- [Data lines]
◆ ◆ ◆ ◆ ◆ ◆ ◆

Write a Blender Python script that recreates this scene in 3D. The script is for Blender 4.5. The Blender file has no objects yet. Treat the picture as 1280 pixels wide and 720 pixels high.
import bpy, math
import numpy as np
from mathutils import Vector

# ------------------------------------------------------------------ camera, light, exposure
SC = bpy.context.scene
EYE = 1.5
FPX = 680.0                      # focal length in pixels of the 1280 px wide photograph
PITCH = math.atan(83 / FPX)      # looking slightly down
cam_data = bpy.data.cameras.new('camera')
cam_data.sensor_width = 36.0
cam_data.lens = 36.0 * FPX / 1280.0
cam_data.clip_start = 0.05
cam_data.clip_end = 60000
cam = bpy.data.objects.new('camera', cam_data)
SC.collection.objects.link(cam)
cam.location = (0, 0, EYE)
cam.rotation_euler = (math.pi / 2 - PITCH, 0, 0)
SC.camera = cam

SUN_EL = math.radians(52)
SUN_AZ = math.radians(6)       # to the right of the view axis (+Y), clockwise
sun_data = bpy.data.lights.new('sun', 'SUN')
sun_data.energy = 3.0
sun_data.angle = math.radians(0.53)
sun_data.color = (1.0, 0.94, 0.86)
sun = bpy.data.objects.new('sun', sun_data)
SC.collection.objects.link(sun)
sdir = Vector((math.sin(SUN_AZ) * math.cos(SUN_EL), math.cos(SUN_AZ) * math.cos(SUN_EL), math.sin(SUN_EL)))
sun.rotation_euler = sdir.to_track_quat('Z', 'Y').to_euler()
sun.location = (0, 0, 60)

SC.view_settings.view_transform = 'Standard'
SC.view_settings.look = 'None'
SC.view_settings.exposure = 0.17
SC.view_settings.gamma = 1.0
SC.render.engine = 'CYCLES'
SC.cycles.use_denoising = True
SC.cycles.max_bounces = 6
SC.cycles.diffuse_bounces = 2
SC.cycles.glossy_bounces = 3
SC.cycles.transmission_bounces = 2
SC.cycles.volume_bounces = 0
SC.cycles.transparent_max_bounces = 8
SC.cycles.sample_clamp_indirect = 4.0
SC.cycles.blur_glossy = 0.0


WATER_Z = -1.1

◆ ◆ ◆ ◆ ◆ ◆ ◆

- [Exercise task] Extract all of the data shown above and repeat it verbatim.

- [Answer to this exercise]
Write a Blender Python script that recreates this scene in 3D. The script is for Blender 4.5. The Blender file has no objects yet. Treat the picture as 1280 pixels wide and 720 pixels high.
import bpy, math
import numpy as np
from mathutils import Vector

# ------------------------------------------------------------------ camera, light, exposure
SC = bpy.context.scene
EYE = 1.5
FPX = 680.0                      # focal length in pixels of the 1280 px wide photograph
PITCH = math.atan(83 / FPX)      # looking slightly down
cam_data = bpy.data.cameras.new('camera')
cam_data.sensor_width = 36.0
cam_data.lens = 36.0 * FPX / 1280.0
cam_data.clip_start = 0.05
cam_data.clip_end = 60000
cam = bpy.data.objects.new('camera', cam_data)
SC.collection.objects.link(cam)
cam.location = (0, 0, EYE)
cam.rotation_euler = (math.pi / 2 - PITCH, 0, 0)
SC.camera = cam

SUN_EL = math.radians(52)
SUN_AZ = math.radians(6)       # to the right of the view axis (+Y), clockwise
sun_data = bpy.data.lights.new('sun', 'SUN')
sun_data.energy = 3.0
sun_data.angle = math.radians(0.53)
sun_data.color = (1.0, 0.94, 0.86)
sun = bpy.data.objects.new('sun', sun_data)
SC.collection.objects.link(sun)
sdir = Vector((math.sin(SUN_AZ) * math.cos(SUN_EL), math.cos(SUN_AZ) * math.cos(SUN_EL), math.sin(SUN_EL)))
sun.rotation_euler = sdir.to_track_quat('Z', 'Y').to_euler()
sun.location = (0, 0, 60)

SC.view_settings.view_transform = 'Standard'
SC.view_settings.look = 'None'
SC.view_settings.exposure = 0.17
SC.view_settings.gamma = 1.0
SC.render.engine = 'CYCLES'
SC.cycles.use_denoising = True
SC.cycles.max_bounces = 6
SC.cycles.diffuse_bounces = 2
SC.cycles.glossy_bounces = 3
SC.cycles.transmission_bounces = 2
SC.cycles.volume_bounces = 0
SC.cycles.transparent_max_bounces = 8
SC.cycles.sample_clamp_indirect = 4.0
SC.cycles.blur_glossy = 0.0


WATER_Z = -1.1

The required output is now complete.